Acock noted that it was raining heavy at the time, eventually turning to snow, and the man appeared to be very distraught as he approached the driver’s side of his patrol car.
“In my report I wrote that he was screaming and yelling and drooling from his mouth, and he was very animated,” Acock said. “He was very hard to understand. I really didn’t know what to think when he contacted me in the middle of the street.”
Acock said he had contact with the man, Gagow, about a month or two before, knew he was Somali and spoke with a heavy accent.
However, that morning the officer believed Gagow was under the influence of drugs.
He understood some phrases — that Gagow said his friend had just been stabbed and a person was chasing him — an he asked fellow officers to search around Third Avenue and Clark, where Gagow indicated the attack had happened.
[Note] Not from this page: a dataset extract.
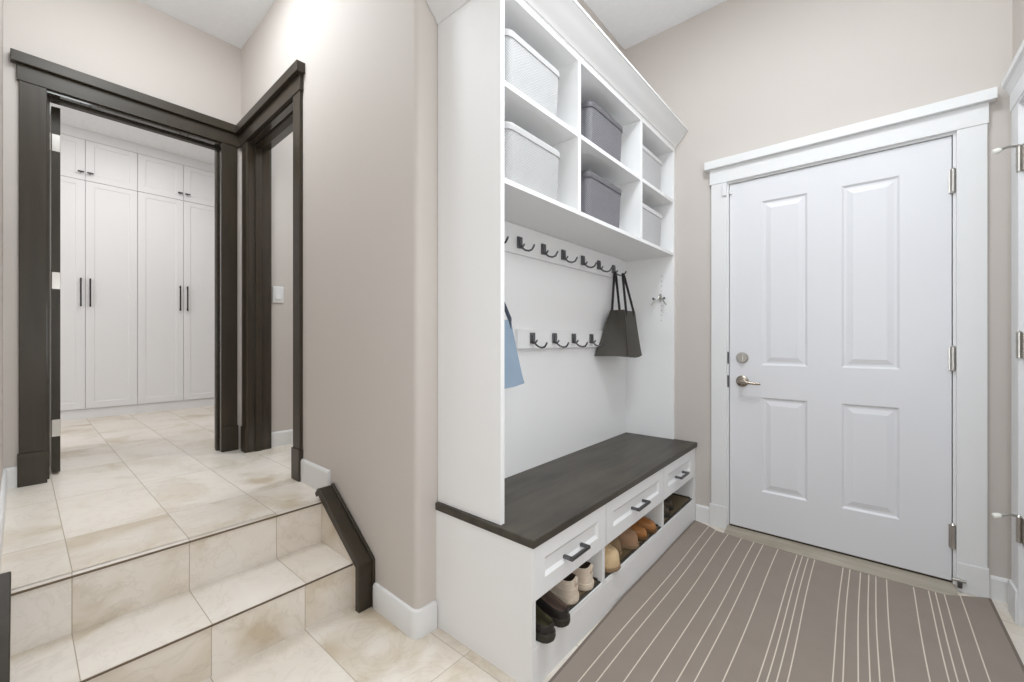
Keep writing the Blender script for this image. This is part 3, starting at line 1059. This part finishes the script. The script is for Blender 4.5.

The officers found nothing, and Acock said he eventually left the area and returned to patrol.
Frantic 911 call
But about 4:10 a.m., he was dispatched to Sixth Avenue and Clark — several blocks over — for reports of someone dead.
Jurors heard Gagow’s frantic 911 call made from another motel near downtown. The dispatcher had trouble understanding Gagow, but was able to figure out that someone had been killed with a knife.
Gagow was audibly crying during the 911 call.
Acock said he again found Gagow in the middle of the street, this time on Sixth, and then looked over near the curb and saw an unresponsive man on the ground.
They placed Gagow and another man in handcuffs just because they weren’t sure what was going on, and then Acock said he walked over to the man and noticed a puddle of blood.
Patrick Heeren and Ricky Micheles, both Pasco firefighter-paramedics, briefly testified about being called out from their stations for an unknown emergency and finding the obviously dead Graves on the street.